Uzun zamandır heyecanla beklediğim bir hareket vardı Türkiye'de. Tahrir Meydanından Yeşil Meydan'a, Wall Street'ten Londra veKudüs sokaklarına, Madrid'den Atina'ya coşkuyla yükselen bir ses vardı: "Eşitsizlik karşısında seslerini yükselten gençlerin sesi"
Kimisi 18 yaşında, kimisi üniversiteye dahi başlamamış, kimisi akademi sıralarında, kimisi yeni mezun olmuş, Müslüman, Hıristiyan, atesit, Yahudi her türlü ideolojik görüşten insanlar tek bir vücut olarak haykırıyorlardı...
Bir çok genç belki üzerinde derin felsefeler yürütmemişlerdi konuyla ilgili ancak ortada bir adaletsizlik olduğunun farkındalardı. İnançların, renklerin, farklı dünya görüşlerinin tek bir pota altında buluşmasıydı bu hareket ve tüm dünya gençleri yeni dünya düzeninin büyük baronlar tarafından kurulamayacağını düşünüyordu...
Sonunda kendilerini nelerin bekleyeceğini belki bilmiyorlardı ancak onlar kendi yaşam tarzlarına, ideolojilerine, dünya görüşlerine dokunulmadan, hür bir iradeyle yaşamak istiyorlardı. Arkalarına onları destekleyen zenginler yoktu. Onlara yürekten destek olan dünyanın dört bir yanındaki milyonlarca vicdan sahibinden destek alıyorlardı...

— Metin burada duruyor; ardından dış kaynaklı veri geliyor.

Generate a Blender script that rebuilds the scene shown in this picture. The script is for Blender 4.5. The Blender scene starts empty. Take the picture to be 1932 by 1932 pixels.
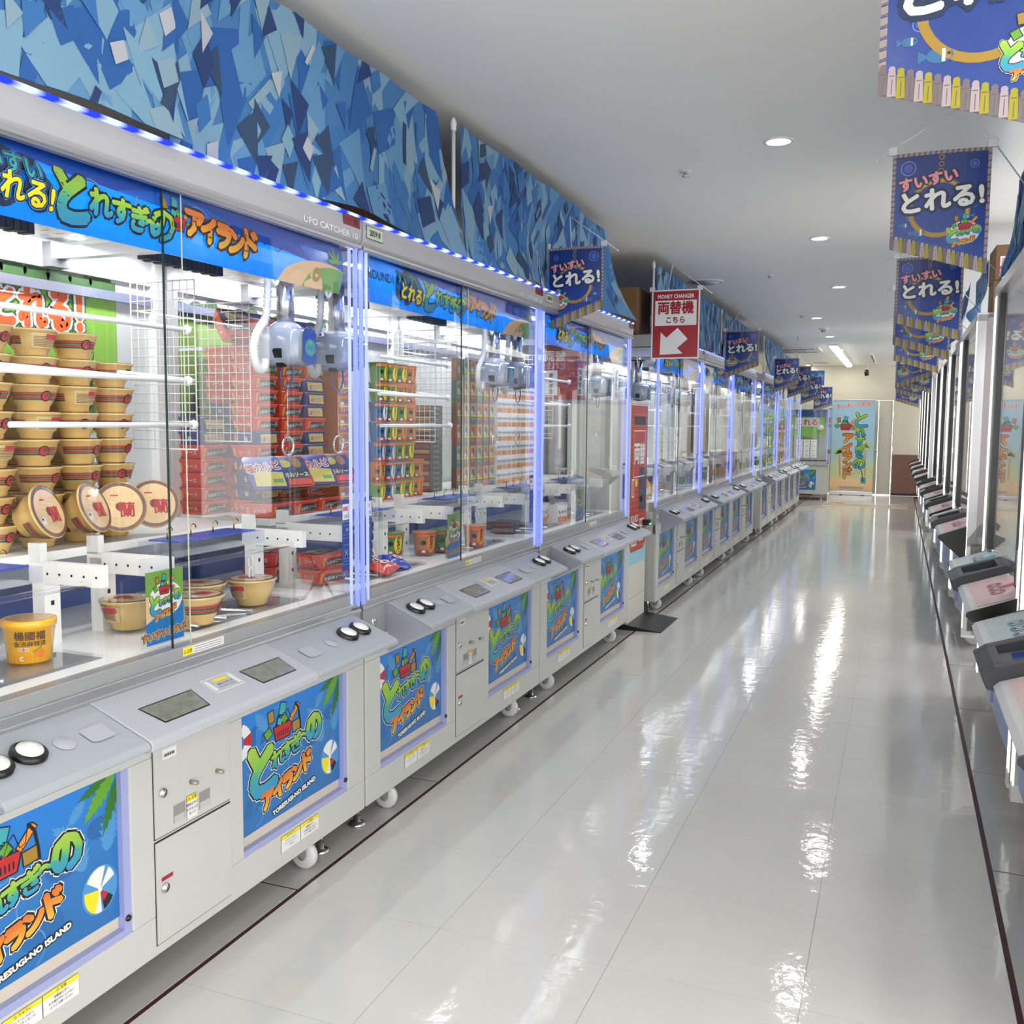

Dünyanın yüzde 10'unun yüzde 90'ını istediği şekilde yönetmesini, kendi çıkarları için toplumların birer köle haline gelmesi istemiyorlardı. Vicdan sahibiydiler, şiddetle aralarında büyük bir uçurum vardı, henüz kapitalizmin kirli sularında yüzmemişlerdi ve bir kula dokuz pul, dokuz kula bir pul olamaz diyorlardı...
Kendilerine ve çocuklarına daha yaşanabilir bir toplum bırakmak için bağırıyorlardı. Emeklerinin sömürülmesini istemiyorlardı. Kimisi öğretmendi, kimisi mühendis, kimisi doktordu, kimisi avukat, çocukluklarından itibaren verdikleri yaşam mücadelesini birilerinin sömürmesine, odağında insan olmayan ve paranın tek söz sahibi olduğu bir dünyada yaşamak istemiyorlardı...
Odağında insanın olmadığı hiç bir sistemin yaşayamayacağına inanmışlardı. Ellerinde ne bir top vardı, ne bir mermi, sadece demokratik yoldan seslerini duyurmak istiyorlardı.
'Neden olmasın'la yola çıkmışlardı. Bir grup gencin yürekten heyecanıyla yaktığı bu meşalenin tüm dünyayı değiştirecek bir aydınlanma olacağını belki bilmiyorlardı ama onlar tek bir yürek olup haykırıyorlardı: "Özgürlük"
Barbarlıktan köleliğe, kölelikten esirliğe, esirlikten ecirliğe (ücretle çalışan kölelik yapısı) giden bu yola bir dur demek istiyorlardı. Yanlarında belki de sadece yiyecek öğünlük yemekleri vardı ancak onlar paylaşma adına orada bulunuyorlardı ve tek ses olmuş bağırıyorlardı: "Eşitlik"
Tıpkı Martin Luther'in dediği gibi "I have a dream today" şarkıları söylüyorlardı, bir rüyaları vardı, gerçek dünyada gerçekleşmeyen bir dream, seslerini duyurmak ve biz de varız demek istiyorlardı, kendilerini bir birey olarak yaşanan haksızlıklara karşı "Hiç bir yalan sonsuza kadar devam etmeyecektir" diyorlardı, Afrika'da açlıktan ölen insanları, kobay olarak kullanılan hastaları görüyorlar ve tek bir sesle bağırıyorlardı: "Adalet"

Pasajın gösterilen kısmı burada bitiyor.